**REQUEST**
Quote the material below exactly as written, from the first line to the line that holds "COL = scene.collection", endpoints included.

'''

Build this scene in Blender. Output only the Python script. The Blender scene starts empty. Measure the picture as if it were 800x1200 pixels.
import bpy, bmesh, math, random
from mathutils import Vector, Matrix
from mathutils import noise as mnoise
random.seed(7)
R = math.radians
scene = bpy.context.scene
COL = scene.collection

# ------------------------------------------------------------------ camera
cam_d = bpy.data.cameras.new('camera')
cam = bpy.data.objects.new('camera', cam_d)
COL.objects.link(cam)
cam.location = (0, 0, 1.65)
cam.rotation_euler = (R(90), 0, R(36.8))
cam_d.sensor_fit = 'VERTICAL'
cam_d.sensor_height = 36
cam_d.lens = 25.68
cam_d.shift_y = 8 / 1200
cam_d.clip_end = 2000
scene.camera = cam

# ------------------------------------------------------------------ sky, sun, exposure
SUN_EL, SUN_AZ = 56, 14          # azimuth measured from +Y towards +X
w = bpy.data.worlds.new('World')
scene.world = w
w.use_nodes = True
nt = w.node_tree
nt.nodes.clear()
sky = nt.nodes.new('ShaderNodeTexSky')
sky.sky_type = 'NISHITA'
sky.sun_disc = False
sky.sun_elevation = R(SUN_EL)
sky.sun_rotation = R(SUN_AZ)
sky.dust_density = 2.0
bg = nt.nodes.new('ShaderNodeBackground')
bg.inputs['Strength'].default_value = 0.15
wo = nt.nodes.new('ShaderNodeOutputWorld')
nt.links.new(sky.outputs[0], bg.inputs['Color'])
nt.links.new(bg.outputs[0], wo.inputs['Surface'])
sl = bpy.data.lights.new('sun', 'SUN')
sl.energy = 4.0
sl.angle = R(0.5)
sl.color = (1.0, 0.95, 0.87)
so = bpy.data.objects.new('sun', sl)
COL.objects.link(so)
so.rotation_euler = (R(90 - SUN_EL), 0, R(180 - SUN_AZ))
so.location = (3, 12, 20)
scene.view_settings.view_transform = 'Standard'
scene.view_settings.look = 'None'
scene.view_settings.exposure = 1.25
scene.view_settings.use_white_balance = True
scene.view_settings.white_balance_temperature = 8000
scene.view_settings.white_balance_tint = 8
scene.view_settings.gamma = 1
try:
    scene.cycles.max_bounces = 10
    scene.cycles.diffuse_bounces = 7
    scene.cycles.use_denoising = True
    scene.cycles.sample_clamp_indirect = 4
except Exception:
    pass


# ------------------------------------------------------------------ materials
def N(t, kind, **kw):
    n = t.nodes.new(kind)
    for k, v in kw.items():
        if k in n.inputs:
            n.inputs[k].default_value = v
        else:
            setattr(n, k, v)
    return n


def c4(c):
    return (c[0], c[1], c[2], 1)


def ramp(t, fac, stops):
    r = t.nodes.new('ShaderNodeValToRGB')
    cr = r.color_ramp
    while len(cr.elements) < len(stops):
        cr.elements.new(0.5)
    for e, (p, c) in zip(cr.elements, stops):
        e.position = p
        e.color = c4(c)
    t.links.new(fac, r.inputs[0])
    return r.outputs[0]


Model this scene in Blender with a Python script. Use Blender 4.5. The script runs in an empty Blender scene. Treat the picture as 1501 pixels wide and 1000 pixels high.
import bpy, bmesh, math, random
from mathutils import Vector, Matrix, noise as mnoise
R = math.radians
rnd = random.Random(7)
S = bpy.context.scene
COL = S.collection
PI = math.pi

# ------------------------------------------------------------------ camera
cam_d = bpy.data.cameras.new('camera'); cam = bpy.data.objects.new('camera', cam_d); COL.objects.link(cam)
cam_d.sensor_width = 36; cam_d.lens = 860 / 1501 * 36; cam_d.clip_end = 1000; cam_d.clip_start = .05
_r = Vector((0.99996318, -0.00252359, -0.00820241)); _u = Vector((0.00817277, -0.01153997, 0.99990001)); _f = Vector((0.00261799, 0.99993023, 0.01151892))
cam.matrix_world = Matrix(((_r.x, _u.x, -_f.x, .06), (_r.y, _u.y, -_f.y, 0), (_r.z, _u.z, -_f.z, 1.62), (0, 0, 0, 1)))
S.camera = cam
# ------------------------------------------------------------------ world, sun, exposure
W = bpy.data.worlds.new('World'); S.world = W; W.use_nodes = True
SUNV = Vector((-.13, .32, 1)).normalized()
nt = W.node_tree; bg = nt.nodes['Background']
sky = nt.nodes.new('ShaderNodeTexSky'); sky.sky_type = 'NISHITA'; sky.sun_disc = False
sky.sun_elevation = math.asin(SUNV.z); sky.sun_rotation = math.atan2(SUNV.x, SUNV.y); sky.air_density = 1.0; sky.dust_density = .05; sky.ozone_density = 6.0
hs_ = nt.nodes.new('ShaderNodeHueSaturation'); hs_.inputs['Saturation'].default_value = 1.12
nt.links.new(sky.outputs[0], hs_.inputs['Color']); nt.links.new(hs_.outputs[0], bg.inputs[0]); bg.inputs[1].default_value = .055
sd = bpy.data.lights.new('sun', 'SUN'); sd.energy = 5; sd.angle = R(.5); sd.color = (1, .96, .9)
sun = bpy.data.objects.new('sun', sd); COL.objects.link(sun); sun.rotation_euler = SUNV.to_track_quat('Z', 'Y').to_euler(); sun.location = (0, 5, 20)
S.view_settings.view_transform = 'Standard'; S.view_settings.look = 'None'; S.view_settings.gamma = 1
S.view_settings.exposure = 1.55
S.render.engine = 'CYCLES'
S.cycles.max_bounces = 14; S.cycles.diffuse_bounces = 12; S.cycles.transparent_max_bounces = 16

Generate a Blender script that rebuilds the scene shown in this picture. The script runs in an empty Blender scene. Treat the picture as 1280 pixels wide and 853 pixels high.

'''

**EXERCISE RESPONSE**
Build this scene in Blender. Output only the Python script. The Blender scene starts empty. Measure the picture as if it were 800x1200 pixels.
import bpy, bmesh, math, random
from mathutils import Vector, Matrix
from mathutils import noise as mnoise
random.seed(7)
R = math.radians
scene = bpy.context.scene
COL = scene.collection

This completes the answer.